CELESTIAN, Aaron J.1, CLEARFIELD, Abraham2 and FEWOX, Christopher2, (1)Geography and Geology, Western Kentucky University, 1906 College Heights Blvd, Environmental Science and Technology, Bowling Green, KY 42101, (2)Chemistry, Texas A&M, College Station, TX 77843,

Umbite, as with many other heterosilicates, may be a potential ion exchanger for the separation of Cs and Sr from high level waste. The mechanisms of ion exchange and ion mobility within microporous heterosilicates and aqueous solutions are not well understood due to the high rate of diffusion and the difficulty in probing the sample in situ.
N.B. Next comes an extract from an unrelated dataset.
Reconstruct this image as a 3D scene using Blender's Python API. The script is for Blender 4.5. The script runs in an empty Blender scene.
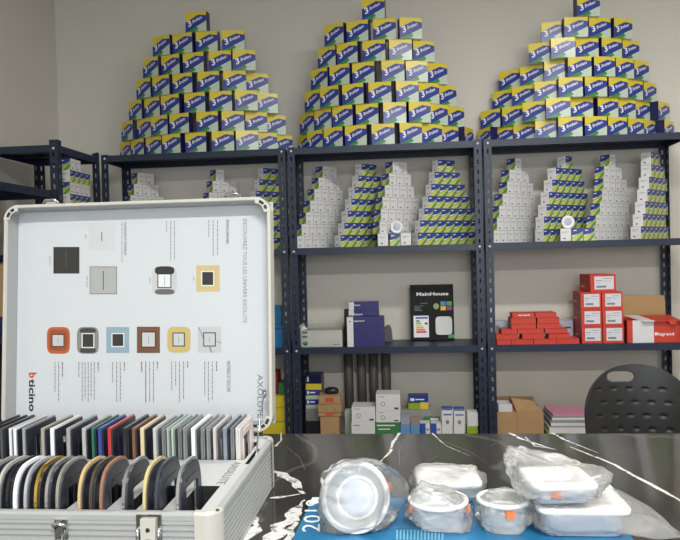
import bpy, bmesh, math, random
from mathutils import Vector, Matrix, noise
random.seed(7)
PI = math.pi
C = bpy.context.scene.collection
SC = bpy.context.scene

# ------------------------------------------------------------------ camera model
FPX = 690.0
YAW, PITCH, ROLL = 0.0965, -0.0208, -0.0259
CAM = Vector((0.581, -3.537, 1.42))
_f = Vector((-math.sin(YAW)*math.cos(PITCH), math.cos(YAW)*math.cos(PITCH), math.sin(PITCH)))
_r0 = Vector((math.cos(YAW), math.sin(YAW), 0)); _u0 = _r0.cross(_f)
_r = math.cos(ROLL)*_r0 + math.sin(ROLL)*_u0
_u = -math.sin(ROLL)*_r0 + math.cos(ROLL)*_u0
def proj(P):
    d = Vector(P)-CAM; z = d.dot(_f)
    return 340+FPX*d.dot(_r)/z, 270-FPX*d.dot(_u)/z
def ray(px, py):
    return (_f + _r*((px-340)/FPX) + _u*((270-py)/FPX))
def aty(px, py, Y):
    d = ray(px, py); return CAM + d*((Y-CAM.y)/d.y)
def atz(px, py, Z):
    d = ray(px, py); return CAM + d*((Z-CAM.z)/d.z)
def xat(px, Y, Z):
    X = 0.5
    for _ in range(12):
        X += (px-proj((X, Y, Z))[0])*((Y-CAM.y)/FPX)
    return X

# ------------------------------------------------------------------ materials
MATS = {}
def mat(name, col, rough=0.5, metal=0.0, var=0.06, scale=18.0, bump=0.0, spec=0.5, trans=0.0, emis=None, estr=0, coat=0.0):
    if name in MATS: return MATS[name]
    m = bpy.data.materials.new(name); m.use_nodes = True
    nt = m.node_tree; b = nt.nodes['Principled BSDF']
    tc = nt.nodes.new('ShaderNodeTexCoord'); nz = nt.nodes.new('ShaderNodeTexNoise')
    nz.inputs['Scale'].default_value = scale; nz.inputs['Detail'].default_value = 3
    nt.links.new(tc.outputs['Object'], nz.inputs['Vector'])
    mx = nt.nodes.new('ShaderNodeMix'); mx.data_type = 'RGBA'
    c = [x for x in col]
    mx.inputs['A'].default_value = (*[x*(1-var) for x in c], 1)
    mx.inputs['B'].default_value = (*[min(1, x*(1+var)) for x in c], 1)
    nt.links.new(nz.outputs['Fac'], mx.inputs['Factor'])
    nt.links.new(mx.outputs['Result'], b.inputs['Base Color'])
    b.inputs['Roughness'].default_value = rough; b.inputs['Metallic'].default_value = metal
    b.inputs['Specular IOR Level'].default_value = spec
    b.inputs['Transmission Weight'].default_value = trans
    b.inputs['Coat Weight'].default_value = coat; b.inputs['Coat Roughness'].default_value = .16
    if bump:
        bp = nt.nodes.new('ShaderNodeBump'); bp.inputs['Strength'].default_value = bump
        bp.inputs['Distance'].default_value = 0.002
        nt.links.new(nz.outputs['Fac'], bp.inputs['Height']); nt.links.new(bp.outputs['Normal'], b.inputs['Normal'])
    if emis:
        b.inputs['Emission Color'].default_value = (*emis, 1); b.inputs['Emission Strength'].default_value = estr
    MATS[name] = m; return m
def s(r, g, b):
    f = lambda v: (v/255/12.92) if v/255 <= 0.04045 else ((v/255+0.055)/1.055)**2.4
    return (f(r), f(g), f(b))

WALL = mat('wall_paint', s(217, 214, 205), 0.75, var=0.015, scale=1.5, spec=0.2)
CEIL = mat('ceiling_paint', s(225, 224, 218), 0.9, var=0.02)
FLOOR = mat('floor_tile', s(150, 146, 138), 0.35, var=0.08, scale=4)
STEEL = mat('blue_grey_painted_steel', s(31, 43, 66), 0.42, 0.0, var=0.08, scale=30, spec=0.5)
BOLT = mat('zinc_bolt', s(215, 218, 222), 0.3, 0.7)
ALU = mat('ribbed_aluminium', s(178, 181, 181), 0.42, 0.15, var=0.02)
CREAM = mat('cream_alloy', s(200, 199, 192), 0.35, 0.1, var=0.03)
CHROME = mat('chrome', s(205, 207, 210), 0.18, 1.0)
DECK = mat('deck_white', s(196, 199, 201), 0.4, 0.0, var=0.03)
PANEL = mat('printed_panel_white', s(200, 206, 212), 0.35, 0.0, var=0.015, scale=4)
DARKWELL = mat('dark_foam', s(30, 31, 33), 0.8)
BLACKP = mat('black_plastic', s(32, 33, 38), 0.4)
GREYP = mat('charcoal_plate_backing', s(44, 47, 57), 0.35, var=0.12, scale=60)
INK = mat('black_ink', s(28, 28, 30), 0.5)
GINK = mat('grey_ink', s(128, 132, 137), 0.6)
KRAFT = mat('kraft_cardboard', s(176, 143, 103), 0.85, var=0.07, scale=25)
KRAFTD = mat('inner_cardboard', s(150, 120, 86), 0.85, var=0.07, scale=25)
WHITEC = mat('white_card', s(222, 222, 224), 0.45, var=0.02)
BLUEC = mat('carton_blue', s(44, 62, 150), 0.34, coat=0.2)
NAVYC = mat('carton_navy_side', s(26, 32, 84), 0.35)
YELC = mat('carton_yellow', s(226, 205, 62), 0.34, coat=0.2)
PALEC = mat('carton_pale_green', s(196, 212, 196), 0.3, var=0.15, scale=90, coat=0.2)
GREENC = mat('carton_green', s(60, 140, 78), 0.3)
LIMEC = mat('carton_lime', s(148, 176, 50), 0.32)
WTXT = mat('white_print', s(240, 240, 245), 0.4)
RED = mat('red_card', s(205, 62, 44), 0.45, var=0.04)
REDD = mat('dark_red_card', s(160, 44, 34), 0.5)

# ------------------------------------------------------------------ mesh builder
class MB:
    def __init__(self): self.v = []; self.f = []; self.m = []; self.mats = []; self.sm = []
    def mi(self, m):
        if m not in self.mats: self.mats.append(m)
        return self.mats.index(m)
    def add(self, vs, fs, m, M=None, smooth=False):
        o = len(self.v); k = self.mi(m)
        for p in vs: self.v.append(tuple((M @ Vector(p)) if M else p))
        for q in fs: self.f.append([o+i for i in q]); self.m.append(k); self.sm.append(smooth)
        return self
    def box(self, x0, x1, y0, y1, z0, z1, m, M=None, mf=None):
        vs = [(x0,y0,z0),(x1,y0,z0),(x1,y1,z0),(x0,y1,z0),(x0,y0,z1),(x1,y0,z1),(x1,y1,z1),(x0,y1,z1)]
        fs = {'b':(0,3,2,1),'t':(4,5,6,7),'f':(0,1,5,4),'r':(1,2,6,5),'k':(2,3,7,6),'l':(3,0,4,7)}
        for key, q in fs.items():
            self.add([vs[i] for i in q], [(0,1,2,3)], (mf or {}).get(key, m), M)
        return self
    def poly(self, pts, m, M=None): return self.add(pts, [tuple(range(len(pts)))], m, M)
    def prism(self, pts, d, m, M=None, smooth=False):   # pts in xz plane, extruded along +y by d
        n = len(pts); vs = [(x,0,z) for x,z in pts]+[(x,d,z) for x,z in pts]
        self.add(vs, [tuple(range(n)), tuple(range(2*n-1,n-1,-1))], m, M)
        return self.add(vs, [(i,i+n,(i+1)%n+n,(i+1)%n) for i in range(n)], m, M, smooth)
    def lathe(self, prof, m, M=None, n=40, smooth=True, ell=1.0):   # prof [(r,z)]
        vs = []; fs = []
        for r, z in prof:
            for i in range(n): a = 2*PI*i/n; vs.append((r*math.cos(a), r*math.sin(a)*ell, z))
        for j in range(len(prof)-1):
            for i in range(n): fs.append((j*n+i, j*n+(i+1)%n, (j+1)*n+(i+1)%n, (j+1)*n+i))
        return self.add(vs, fs, m, M, smooth)
    def tube(self, pts, r, m, M=None, n=8):
        pts = [Vector(p) for p in pts]; vs = []; fs = []
        for i, p in enumerate(pts):
            d = (pts[min(i+1,len(pts)-1)]-pts[max(i-1,0)]).normalized()
            a = d.orthogonal().normalized() if i == 0 else (a - d*a.dot(d)).normalized()
            b = d.cross(a)
            for k in range(n): t = 2*PI*k/n; vs.append(p+a*r*math.cos(t)+b*r*math.sin(t))
        for j in range(len(pts)-1):
            for i in range(n): fs.append((j*n+i, j*n+(i+1)%n, (j+1)*n+(i+1)%n, (j+1)*n+i))
        fs += [tuple(range(n))[::-1], tuple(range((len(pts)-1)*n, len(pts)*n))]
        return self.add(vs, fs, m, M, True)
    def mesh(self, name):
        me = bpy.data.meshes.new(name); me.from_pydata(self.v, [], self.f)
        for m in self.mats: me.materials.append(m)
        me.polygons.foreach_set('material_index', self.m)
        me.polygons.foreach_set('use_smooth', self.sm)
        me.update(); return me
    def build(self, name, parent=None, loc=None, rot=None, bevel=0, solid=0):
        o = bpy.data.objects.new(name, self.mesh(name)); C.objects.link(o)
        if loc is not None: o.location = loc
        if rot is not None: o.rotation_euler = rot
        if parent: o.parent = parent
        if solid:
            q = o.modifiers.new('thick', 'SOLIDIFY'); q.thickness = solid; q.offset = 0
        if bevel:
            q = o.modifiers.new('edge', 'BEVEL'); q.width = bevel; q.segments = 2; q.limit_method = 'ANGLE'
        return o
def tag(o, label, cat, group=None):
    o['label'] = label; o['category'] = cat
    if group: o['group'] = group
    return o
def thing(name, label, cat, loc=(0,0,0), rz=0, group=None):
    o = bpy.data.objects.new(name, None); C.objects.link(o); o.empty_display_size = .05
    o.location = loc; o.rotation_euler = (0,0,rz); return tag(o, label, cat, group)
def struct(o): o['kind'] = 'structure'; return o
_tc = {}
def text_geo(txt, shear=0.0, bold=0.0):
    key = (txt, shear, bold)
    if key in _tc: return _tc[key]
    cu = bpy.data.curves.new('t', 'FONT'); cu.body = txt; cu.size = 1; cu.shear = shear; cu.offset = bold
    cu.resolution_u = 2; cu.align_x = 'LEFT'
    o = bpy.data.objects.new('t', cu); C.objects.link(o)
    dg = bpy.context.evaluated_depsgraph_get(); me = o.evaluated_get(dg).to_mesh()
    vs = [tuple(v.co) for v in me.vertices]; fs = [tuple(p.vertices) for p in me.polygons]
    o.evaluated_get(dg).to_mesh_clear(); bpy.data.objects.remove(o); bpy.data.curves.remove(cu)
    x0 = min(v[0] for v in vs); x1 = max(v[0] for v in vs); y0 = min(v[1] for v in vs); y1 = max(v[1] for v in vs)
    vs = [((v[0]-x0)/(x1-x0), (v[1]-y0)/(y1-y0), 0) for v in vs]     # unit box
    _tc[key] = (vs, fs); return _tc[key]
def add_text(mb, txt, O, U, V, m, shear=0.0, bold=0.0):   # O lower-left corner, U full width vector, V full height vector
    vs, fs = text_geo(txt, shear, bold); O, U, V = Vector(O), Vector(U), Vector(V)
    mb.add([tuple(O+U*x+V*y) for x, y, _ in vs], fs, m)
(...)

The exchange of Cs+ into H1.22K0.84ZrSi3O9•2.16H2O (umbite-(HK)) was followed, in situ, using time-resolved X-ray diffraction at the National Synchrotron Light Source. The umbite framework (space group P21/c with cell dimensions of a = 7.2814(3) Å, b = 10.4201(4) Å, c = 13.4529(7) Å, and β = 90.53(1)°) consists of wollastonite-like silicate chains linked by isolated zirconia octahedra. Within umbite-(HK) there are two unique ion exchange sites in the tunnels running parallel to the a-axis. Exchange Site 1 is marked by an 8 member-ring (MR) window containing K+ cations, and Exchange Site 2 is marked by a larger 8-MR tunnel containing H2O molecules. The occupancy of the exchanging Cs+ cations through these tunnels was modeled by Rietveld structure refinements of the diffraction data and demonstrated that there was a two step exchange process. The incoming Cs+ ions populated the larger 8-MR channel (Exchange Site 2) first and then migrate into the smaller 8-MR channel. During the exchange process a structural change occurs, transforming the exchanger from monoclinic P21/c to orthorhombic P212121. This structural change occurs when Cs+ occupancy in the small cavity becomes greater than approximately 0.50. The final in situ ion exchange diffraction pattern was refined to yield umbite-(CsK) with the formula H0.18K0.45Cs1.37ZrSi3O9•0.98H2O possessed an orthorhombic unit cell with dimensions a = 10.6668(8) Å, b = 13.5821(11) Å, c = 7.3946(6) Å. Valence bond sums for the completely occupied Exchange Site 1 demonstrate that Cs-O bonds of up to 3.8Å contribute to the coordination of the Cs+ cation.